Iran, il giorno più nero: 103 morti in un attentato durante la commemorazione di Soleimani. Khamenei: “La risposta sarà severa”

La prima esplosione, alle 15.04, squarcia la strada affollata che porta al cimitero dei martiri di Kerman. Il sangue forma rivoli ai bordi della carreggiata, chi tenta di fuggire resta impigliato nella calca. La seconda esplosione, a circa 10 minuti di distanza, è ancora più crudele e travolge anche i soccorritori accorsi ad aiutare i sopravvissuti.

È il giorno più nero per l’Iran, uno dei peggiori attacchi terroristici nella storia del Paese, nella città che ha dato i natali a uno dei suoi comandanti militari più amati. Sul terreno restano i corpi di almeno 103 iraniani, 211 feriti, molti erano membri e sostenitori delle Irgc, il corpo dei Guardiani della Rivoluzione, ma anche le loro famiglie riunite in pellegrinaggio verso la tomba del generale, e venerato “martire”, Qassem Soleimani. La mano che ha colpito l’Iran ieri sapeva dove guardare. Cercava visibilità, e l’ha ottenuta. Da quattro anni, il 3 gennaio è un giorno di tensione e grande emotività nel Paese che ricorda l’uccisione in un raid americano a Baghdad dell’ex comandante della forza Quds, l’architetto della strategia di espansione iraniana in Medio Oriente.

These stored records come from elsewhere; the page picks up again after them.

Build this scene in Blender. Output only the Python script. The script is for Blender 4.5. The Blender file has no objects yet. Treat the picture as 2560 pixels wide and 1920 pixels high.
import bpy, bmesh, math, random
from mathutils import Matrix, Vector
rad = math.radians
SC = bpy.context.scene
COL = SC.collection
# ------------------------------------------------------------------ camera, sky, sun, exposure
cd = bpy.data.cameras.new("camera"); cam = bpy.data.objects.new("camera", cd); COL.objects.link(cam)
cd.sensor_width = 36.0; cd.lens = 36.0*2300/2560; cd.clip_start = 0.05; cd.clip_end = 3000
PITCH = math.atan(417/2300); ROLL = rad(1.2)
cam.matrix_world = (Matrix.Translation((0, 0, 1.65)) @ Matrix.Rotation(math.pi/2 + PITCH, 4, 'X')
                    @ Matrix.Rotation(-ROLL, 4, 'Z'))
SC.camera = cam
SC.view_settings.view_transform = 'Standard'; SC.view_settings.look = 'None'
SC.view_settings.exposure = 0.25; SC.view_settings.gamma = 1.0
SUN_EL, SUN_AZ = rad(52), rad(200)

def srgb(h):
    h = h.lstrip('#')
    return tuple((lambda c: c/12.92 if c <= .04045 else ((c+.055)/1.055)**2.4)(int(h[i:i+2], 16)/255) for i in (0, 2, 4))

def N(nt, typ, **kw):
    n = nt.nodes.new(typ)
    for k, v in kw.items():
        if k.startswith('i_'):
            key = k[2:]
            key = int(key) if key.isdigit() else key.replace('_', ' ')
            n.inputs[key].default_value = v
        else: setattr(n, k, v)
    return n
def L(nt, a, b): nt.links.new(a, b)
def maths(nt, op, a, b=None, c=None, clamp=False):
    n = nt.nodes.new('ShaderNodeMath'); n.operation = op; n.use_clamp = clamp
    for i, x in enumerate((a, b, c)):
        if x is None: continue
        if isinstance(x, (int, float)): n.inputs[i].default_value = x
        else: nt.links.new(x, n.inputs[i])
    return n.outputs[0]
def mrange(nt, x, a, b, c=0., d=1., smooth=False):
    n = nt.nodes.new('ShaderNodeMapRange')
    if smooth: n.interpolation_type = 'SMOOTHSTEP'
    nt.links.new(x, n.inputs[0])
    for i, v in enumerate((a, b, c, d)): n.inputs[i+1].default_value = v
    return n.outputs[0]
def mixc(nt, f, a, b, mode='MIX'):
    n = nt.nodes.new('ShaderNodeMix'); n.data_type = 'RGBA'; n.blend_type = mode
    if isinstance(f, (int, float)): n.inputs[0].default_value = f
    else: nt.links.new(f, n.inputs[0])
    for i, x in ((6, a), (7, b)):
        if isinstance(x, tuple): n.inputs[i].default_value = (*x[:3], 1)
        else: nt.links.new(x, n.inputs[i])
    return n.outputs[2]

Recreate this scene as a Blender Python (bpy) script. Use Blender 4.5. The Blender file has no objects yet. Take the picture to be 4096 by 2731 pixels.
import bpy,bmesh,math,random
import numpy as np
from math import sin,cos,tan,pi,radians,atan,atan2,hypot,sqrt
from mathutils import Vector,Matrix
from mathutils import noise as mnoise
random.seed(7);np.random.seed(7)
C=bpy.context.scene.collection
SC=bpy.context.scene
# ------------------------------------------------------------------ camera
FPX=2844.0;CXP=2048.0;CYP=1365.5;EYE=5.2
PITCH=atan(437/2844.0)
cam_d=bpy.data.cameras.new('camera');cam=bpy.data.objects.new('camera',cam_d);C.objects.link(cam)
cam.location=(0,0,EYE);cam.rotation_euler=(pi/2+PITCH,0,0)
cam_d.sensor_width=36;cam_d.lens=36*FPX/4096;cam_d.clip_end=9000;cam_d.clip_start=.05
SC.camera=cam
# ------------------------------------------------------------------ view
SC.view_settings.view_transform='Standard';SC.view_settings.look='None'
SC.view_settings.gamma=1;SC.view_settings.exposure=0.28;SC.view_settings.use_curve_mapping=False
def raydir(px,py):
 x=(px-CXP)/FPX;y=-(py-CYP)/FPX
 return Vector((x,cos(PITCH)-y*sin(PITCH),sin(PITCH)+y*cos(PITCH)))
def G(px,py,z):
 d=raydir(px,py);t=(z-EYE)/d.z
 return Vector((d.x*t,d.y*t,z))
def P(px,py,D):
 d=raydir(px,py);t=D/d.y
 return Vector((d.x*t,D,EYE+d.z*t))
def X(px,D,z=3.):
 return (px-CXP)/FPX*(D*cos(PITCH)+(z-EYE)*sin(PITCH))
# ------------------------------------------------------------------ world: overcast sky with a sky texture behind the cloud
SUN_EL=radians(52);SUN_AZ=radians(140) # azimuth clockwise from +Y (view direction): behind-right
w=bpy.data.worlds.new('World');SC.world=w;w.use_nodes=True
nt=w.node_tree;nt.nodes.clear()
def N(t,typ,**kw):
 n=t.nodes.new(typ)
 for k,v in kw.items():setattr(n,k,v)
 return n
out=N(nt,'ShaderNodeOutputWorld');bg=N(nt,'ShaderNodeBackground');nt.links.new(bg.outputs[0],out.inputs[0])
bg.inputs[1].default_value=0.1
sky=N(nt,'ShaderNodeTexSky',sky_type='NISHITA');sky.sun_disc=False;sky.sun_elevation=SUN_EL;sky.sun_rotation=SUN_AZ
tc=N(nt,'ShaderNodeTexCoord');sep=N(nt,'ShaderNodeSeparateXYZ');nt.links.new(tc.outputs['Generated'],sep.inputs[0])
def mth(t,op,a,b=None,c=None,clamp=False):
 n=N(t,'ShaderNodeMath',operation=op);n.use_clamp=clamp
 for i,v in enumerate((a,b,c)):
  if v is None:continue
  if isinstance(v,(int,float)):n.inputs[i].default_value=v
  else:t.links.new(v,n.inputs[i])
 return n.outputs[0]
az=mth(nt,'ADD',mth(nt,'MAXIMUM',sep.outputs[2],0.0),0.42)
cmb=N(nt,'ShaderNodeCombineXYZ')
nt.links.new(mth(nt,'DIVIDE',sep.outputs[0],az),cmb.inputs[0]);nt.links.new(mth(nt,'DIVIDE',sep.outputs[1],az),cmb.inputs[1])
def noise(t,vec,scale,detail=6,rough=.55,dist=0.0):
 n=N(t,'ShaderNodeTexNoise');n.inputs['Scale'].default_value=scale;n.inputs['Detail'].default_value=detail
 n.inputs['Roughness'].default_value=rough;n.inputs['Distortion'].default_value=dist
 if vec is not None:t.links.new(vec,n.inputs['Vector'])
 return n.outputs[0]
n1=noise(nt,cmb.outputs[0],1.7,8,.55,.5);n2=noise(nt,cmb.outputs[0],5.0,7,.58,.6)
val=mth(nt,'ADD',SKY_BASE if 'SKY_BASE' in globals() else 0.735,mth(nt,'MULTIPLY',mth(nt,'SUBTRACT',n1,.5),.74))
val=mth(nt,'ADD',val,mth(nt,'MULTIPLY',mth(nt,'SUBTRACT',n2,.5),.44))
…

Fu Soleimani a concepire e costruire il cosiddetto Asse della Resistenza, la rete di proxies dal Libano allo Yemen che sotto la guida della Repubblica Islamica combatte Israele e i suoi alleati nella regione.

Le piste

Le prime informazioni dopo le bombe sono confuse. Il sindaco di Kerman parla di un’esplosione accidentale di gas, un parlamentare del posto di un attacco suicida, a sera sono l’agenzia Irna e la Tasnim, legata ai Pasdaran, a chiarire che l’attentato è stato realizzato con dell’esplosivo piazzato in due valigie e attivato a distanza. Non ci sono rivendicazioni. Il primo vicepresidente, Mohammad Mokhber, punta il dito contro il “regime sionista”, ma è l’unico funzionario iraniano a farlo. Né Raisi Khamenei attribuiscono precise responsabilità. “Gli autori e i responsabili di questa azione codarda saranno presto identificati dalle potenti forze di sicurezza e ritenuti responsabili del loro atto atroce”, promette il presidente. Gli “odiosi criminali” dietro al duplice attentato di Kerman avranno una “risposta severa” e la “giusta punizione”, assicura Khamenei. Un portavoce del governo israeliano fa un’illazione bizzarra e ipotizza un “inside job”, un lavoro interno da parte del governo iraniano.

(afp)

I servizi israeliani hanno una lunga storia di omicidi mirati e sabotaggi in Iran di comandanti Pasdaran o di scienziati nucleari, ma mai di attacchi di massa contro i civili. Il modus operandi ricorda più quello dell’Isis Khorasan, la branca dello Stato islamico in Afghanistan, che ha già colpito in Iran. In passato, altri gruppi hanno rivendicato attentati, dai separatisti del Baluchistan a quelli arabi del Sud. Ma sono speculazioni per ora non supportate da evidenze. Le certezze sono poche, la prima è che si è trattato di una strage di civili senza precedenti, la seconda è tempistica scelta: al culmine delle tensioni con gli Stati Uniti e Israele per il conflitto mediorientale, quasi a voler provocare una reazione iraniana e dunque un conflitto aperto su più vasta scala. All’indomani peraltro dell’omicidio del vice capo di Hamas a Beirut, Saleh al Arouri. Un’operazione che il leader di Hezbollah, Nasrallah, ha definito una chiara aggressione israeliana. Il religioso che da tre decenni guida il partito di Dio parlava da una località segreta, è il suo terzo discorso dall’inizio della guerra a Gaza. Molti si aspettavano una reazione diretta all’assassinio di Arouri. Ma Nasrallah è abituato a ponderare le parole e a navigare nell’ambiguità. Ha promesso che l’attacco israeliano non resterà impunito e che il movimento è pronto a “combattere senza limiti e senza regole se Israele lancerà una guerra contro il Libano”. Ma per capire le mosse reali di Hezbollah, che ha subito un duro colpo nel cure del territorio che controlla, ci vorrà ancora tempo.